Are You Emergency Prone?

When the experts say that you need an emergency fund, they’re suggesting that you set aside some money just in case something really big comes along to through you off your well-laid financial path. We’re talking a loss of job. We’re talking an illness that has you sidelined for a few months or longer. We’re talking major unpredictable events.

Over and over I meet people who are battered by emergencies. Their tires need to be replaced. Couldn’t see that coming, right? Their 15-year-old microwave gives up the ghost. Totally out of the blue, eh? Their roof is leaking. Gosh, you mean a roof has a life expectancy too?

Most of the emergencies people site are actually events that could be predicted and planned for, with a little insight and a willingness to set some money aside for a planned expense. Truth is, most people would rather spend the money NOW! So they close their eyes to the inevitable arrival of an “unforeseen expense”, and then claim it’s an emergency.

Then there are the folks who turn their little “emergencies” into big expenses. Sure your fridge isn’t working and you need a new one. Might as well upgrade if we are getting another one. But heading out to find a shiny stainless-steel job where a less expensive fridge would do without having the money set aside isn’t an emergency, it’s an excuse to go shopping on credit. Now you’ve turned your small NEED into a big ol’ WANT and you can’t wait to scratch your itch.

People love NEW. And they love BIGGER too. They are loath to look for the less-expensive way to do things when the “emergency” has supplied them with the perfect excuse blow a wad of cash credit. When my air-conditioning in my car went recently, I headed to my local car doctor to figure out the problem. He replaced my Freon, which promptly re-evaporated. He could replace the whole system or cap the sucker before the leak but I’d only have air in the front of the van. Cost difference? About $1,000. I said, “Cap the sucker!”

Sometimes the fix makes more sense in the grander scheme of things. Yes there are times why buying new is the right solution, but it isn’t in an “emergency,” it’s when you’ve made a plan to replace whatever it is you need, done your research and saved the money you’ll have to spend.

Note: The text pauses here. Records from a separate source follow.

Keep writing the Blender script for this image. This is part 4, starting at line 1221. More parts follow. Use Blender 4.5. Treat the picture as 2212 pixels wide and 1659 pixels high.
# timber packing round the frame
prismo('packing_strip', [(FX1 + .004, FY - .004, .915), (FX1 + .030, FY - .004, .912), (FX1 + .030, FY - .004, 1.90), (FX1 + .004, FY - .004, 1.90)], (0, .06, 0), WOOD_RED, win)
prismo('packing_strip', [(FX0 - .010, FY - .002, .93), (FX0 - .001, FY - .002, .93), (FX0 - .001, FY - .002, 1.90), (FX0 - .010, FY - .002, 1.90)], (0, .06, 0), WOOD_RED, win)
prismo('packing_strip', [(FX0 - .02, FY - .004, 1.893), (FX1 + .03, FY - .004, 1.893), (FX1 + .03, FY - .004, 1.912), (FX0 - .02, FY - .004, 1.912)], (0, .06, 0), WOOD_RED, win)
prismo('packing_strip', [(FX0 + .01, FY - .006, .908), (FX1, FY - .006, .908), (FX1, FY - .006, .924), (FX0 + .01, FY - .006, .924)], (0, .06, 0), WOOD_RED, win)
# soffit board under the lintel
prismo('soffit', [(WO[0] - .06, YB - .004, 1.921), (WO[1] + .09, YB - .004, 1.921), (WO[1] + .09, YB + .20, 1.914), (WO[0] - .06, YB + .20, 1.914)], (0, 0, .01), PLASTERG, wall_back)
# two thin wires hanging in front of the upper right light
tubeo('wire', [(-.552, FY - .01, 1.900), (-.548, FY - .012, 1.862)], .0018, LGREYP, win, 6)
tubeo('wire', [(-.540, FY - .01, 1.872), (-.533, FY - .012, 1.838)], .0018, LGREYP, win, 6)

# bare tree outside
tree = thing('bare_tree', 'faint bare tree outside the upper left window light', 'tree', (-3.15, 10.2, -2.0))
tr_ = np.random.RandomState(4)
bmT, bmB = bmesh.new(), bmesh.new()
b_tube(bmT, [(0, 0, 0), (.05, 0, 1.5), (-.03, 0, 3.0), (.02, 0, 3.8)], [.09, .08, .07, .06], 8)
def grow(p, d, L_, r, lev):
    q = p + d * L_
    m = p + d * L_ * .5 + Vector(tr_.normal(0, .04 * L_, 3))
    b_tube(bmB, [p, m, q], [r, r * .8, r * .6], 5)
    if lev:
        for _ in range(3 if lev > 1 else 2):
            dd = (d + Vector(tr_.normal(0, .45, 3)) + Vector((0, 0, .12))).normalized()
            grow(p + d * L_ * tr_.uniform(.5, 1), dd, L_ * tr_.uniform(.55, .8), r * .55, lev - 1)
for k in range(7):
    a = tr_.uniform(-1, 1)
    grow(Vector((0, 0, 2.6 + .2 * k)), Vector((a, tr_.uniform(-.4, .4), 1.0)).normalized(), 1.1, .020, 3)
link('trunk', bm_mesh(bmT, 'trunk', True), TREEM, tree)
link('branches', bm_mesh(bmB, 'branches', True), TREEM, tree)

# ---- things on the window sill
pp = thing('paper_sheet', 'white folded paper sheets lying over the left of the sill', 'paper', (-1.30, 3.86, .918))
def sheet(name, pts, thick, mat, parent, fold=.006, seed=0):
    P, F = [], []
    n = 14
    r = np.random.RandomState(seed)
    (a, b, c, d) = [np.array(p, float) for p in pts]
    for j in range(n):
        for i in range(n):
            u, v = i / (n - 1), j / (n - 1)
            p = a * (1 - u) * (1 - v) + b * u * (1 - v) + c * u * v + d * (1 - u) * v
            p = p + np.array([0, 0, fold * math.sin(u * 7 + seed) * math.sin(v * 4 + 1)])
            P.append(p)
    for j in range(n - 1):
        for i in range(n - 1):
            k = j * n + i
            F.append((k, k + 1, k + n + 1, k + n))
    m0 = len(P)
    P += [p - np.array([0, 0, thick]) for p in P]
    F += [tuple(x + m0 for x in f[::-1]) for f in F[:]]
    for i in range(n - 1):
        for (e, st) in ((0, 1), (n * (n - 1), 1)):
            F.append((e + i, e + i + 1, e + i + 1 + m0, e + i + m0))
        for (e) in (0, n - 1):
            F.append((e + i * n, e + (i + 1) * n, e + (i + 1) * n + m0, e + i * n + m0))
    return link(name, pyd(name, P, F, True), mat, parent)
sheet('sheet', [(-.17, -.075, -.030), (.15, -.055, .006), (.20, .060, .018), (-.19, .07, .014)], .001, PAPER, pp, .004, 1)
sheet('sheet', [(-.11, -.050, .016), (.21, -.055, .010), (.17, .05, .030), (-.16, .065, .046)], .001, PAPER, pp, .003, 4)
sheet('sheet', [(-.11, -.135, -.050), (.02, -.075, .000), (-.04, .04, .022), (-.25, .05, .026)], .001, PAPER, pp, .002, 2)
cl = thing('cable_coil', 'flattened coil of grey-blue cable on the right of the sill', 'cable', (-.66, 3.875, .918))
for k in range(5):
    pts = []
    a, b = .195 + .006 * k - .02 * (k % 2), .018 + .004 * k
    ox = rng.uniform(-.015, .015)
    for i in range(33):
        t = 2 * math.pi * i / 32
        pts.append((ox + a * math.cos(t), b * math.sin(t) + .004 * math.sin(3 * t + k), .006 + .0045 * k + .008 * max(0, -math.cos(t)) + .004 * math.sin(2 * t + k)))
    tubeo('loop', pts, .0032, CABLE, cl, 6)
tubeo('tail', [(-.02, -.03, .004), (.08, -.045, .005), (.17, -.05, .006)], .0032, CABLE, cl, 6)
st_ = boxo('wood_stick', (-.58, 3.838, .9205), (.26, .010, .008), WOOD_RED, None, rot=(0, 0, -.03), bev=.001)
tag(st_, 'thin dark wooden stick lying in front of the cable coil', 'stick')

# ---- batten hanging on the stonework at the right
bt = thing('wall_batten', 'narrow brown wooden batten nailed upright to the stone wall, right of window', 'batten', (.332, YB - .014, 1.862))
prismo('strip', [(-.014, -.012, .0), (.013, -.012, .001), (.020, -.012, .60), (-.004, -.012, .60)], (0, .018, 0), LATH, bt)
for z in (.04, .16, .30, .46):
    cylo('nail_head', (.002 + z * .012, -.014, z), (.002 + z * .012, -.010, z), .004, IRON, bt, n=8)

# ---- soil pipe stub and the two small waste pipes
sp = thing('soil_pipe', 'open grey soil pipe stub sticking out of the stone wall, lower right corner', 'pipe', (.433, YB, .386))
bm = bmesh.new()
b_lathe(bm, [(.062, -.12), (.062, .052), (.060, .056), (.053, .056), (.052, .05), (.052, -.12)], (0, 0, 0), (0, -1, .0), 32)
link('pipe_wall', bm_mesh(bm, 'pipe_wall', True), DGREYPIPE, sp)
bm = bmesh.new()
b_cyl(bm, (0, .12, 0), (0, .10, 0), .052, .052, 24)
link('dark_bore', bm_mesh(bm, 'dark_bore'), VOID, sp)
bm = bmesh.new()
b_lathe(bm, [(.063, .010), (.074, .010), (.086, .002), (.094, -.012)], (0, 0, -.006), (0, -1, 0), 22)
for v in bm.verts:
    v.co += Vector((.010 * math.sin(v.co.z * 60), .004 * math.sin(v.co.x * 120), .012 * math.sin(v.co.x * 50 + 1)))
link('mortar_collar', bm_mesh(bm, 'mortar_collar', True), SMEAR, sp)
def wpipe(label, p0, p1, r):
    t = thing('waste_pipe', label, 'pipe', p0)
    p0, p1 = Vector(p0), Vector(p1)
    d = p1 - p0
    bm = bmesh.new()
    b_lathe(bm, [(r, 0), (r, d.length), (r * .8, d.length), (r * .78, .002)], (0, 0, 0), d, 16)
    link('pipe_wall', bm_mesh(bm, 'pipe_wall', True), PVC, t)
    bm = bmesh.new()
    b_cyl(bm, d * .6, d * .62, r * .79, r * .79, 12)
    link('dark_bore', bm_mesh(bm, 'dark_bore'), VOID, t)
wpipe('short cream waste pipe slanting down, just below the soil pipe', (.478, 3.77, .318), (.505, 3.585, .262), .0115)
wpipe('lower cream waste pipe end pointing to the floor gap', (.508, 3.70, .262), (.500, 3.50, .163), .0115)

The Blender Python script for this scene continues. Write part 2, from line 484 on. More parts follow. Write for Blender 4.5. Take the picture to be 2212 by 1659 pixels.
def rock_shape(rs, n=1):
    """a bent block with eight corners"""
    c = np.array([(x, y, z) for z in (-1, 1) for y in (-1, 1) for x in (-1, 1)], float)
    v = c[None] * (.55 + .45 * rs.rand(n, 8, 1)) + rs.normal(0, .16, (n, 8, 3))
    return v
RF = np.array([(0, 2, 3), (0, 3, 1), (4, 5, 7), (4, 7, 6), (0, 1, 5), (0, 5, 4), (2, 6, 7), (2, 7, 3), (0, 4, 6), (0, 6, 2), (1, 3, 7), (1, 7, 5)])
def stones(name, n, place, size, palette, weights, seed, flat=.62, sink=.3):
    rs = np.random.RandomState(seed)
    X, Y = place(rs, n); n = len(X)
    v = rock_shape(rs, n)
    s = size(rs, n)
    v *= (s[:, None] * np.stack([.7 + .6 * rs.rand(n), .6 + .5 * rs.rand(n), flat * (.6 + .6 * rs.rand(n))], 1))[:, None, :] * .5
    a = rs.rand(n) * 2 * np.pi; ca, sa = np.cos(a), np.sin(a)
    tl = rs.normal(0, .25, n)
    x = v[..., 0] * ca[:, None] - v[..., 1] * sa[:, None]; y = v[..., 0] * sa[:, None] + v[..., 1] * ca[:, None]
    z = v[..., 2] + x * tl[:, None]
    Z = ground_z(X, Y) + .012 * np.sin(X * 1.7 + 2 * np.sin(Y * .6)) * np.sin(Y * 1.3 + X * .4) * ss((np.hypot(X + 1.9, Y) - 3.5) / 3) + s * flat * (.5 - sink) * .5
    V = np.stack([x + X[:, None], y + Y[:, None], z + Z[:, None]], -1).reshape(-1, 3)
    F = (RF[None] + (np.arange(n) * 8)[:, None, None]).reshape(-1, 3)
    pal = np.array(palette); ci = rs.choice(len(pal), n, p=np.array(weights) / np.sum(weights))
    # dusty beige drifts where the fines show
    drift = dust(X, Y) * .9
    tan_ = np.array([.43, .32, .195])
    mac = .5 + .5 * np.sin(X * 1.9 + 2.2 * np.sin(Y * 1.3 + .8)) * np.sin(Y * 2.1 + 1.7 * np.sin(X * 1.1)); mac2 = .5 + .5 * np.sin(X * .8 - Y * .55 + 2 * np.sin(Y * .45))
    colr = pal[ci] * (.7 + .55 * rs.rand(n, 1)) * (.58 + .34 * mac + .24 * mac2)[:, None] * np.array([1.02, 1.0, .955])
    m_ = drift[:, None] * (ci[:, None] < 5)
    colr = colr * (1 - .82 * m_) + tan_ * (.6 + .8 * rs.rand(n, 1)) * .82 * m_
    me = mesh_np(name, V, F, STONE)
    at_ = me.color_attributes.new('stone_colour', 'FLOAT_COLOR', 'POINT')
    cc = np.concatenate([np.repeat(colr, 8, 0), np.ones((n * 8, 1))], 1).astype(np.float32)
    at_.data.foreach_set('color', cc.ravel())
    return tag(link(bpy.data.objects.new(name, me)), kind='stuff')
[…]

It makes no sense to label every financial setback an “emergency” and then panic as you search for the quickest solution. Panic leads to irrational acts. Irrational acts are expensive. It makes far more sense to look at your stuff and think about it in the context of when it will likely need to be replaced. I know I’ll need another car in about 150,000 or so kilometers.  So I’ll make allowance for that in my planning. If it comes a little sooner than I expect, I’ll still be well on my way to my planned spending. If it comes a little later, all that extra time is gravy!

If you find you just can’t get ahead of all the little “emergencies” that keep cropping up in your life, you need to build a “contingency” fund into your budget.  This is a good alternative for people who just can’t seem to plan ahead. Hey, you are who you are and it’s better to accept your shortcomings as a planner and have an alternative than continue to be jolted by surprises. Setting aside some money to deal with the unexpected will not only give you the wiggle room in your budget, it’ll stop you tapping your emergency fund. Now you have a way to deal with all the unexpected expenses that keep cropping up in your life while you continue to build a safety net for the really big caca that may come along.

Your emergency fund is meant to hold you through the toughest of times, not scratch every replacement itch you get. Leave it alone so it can grow. In the mean time, take an inventory of what you have and when it’s likely to expire. Start planning to eliminate all the “emergencies” that have been draining your just-in-case fund.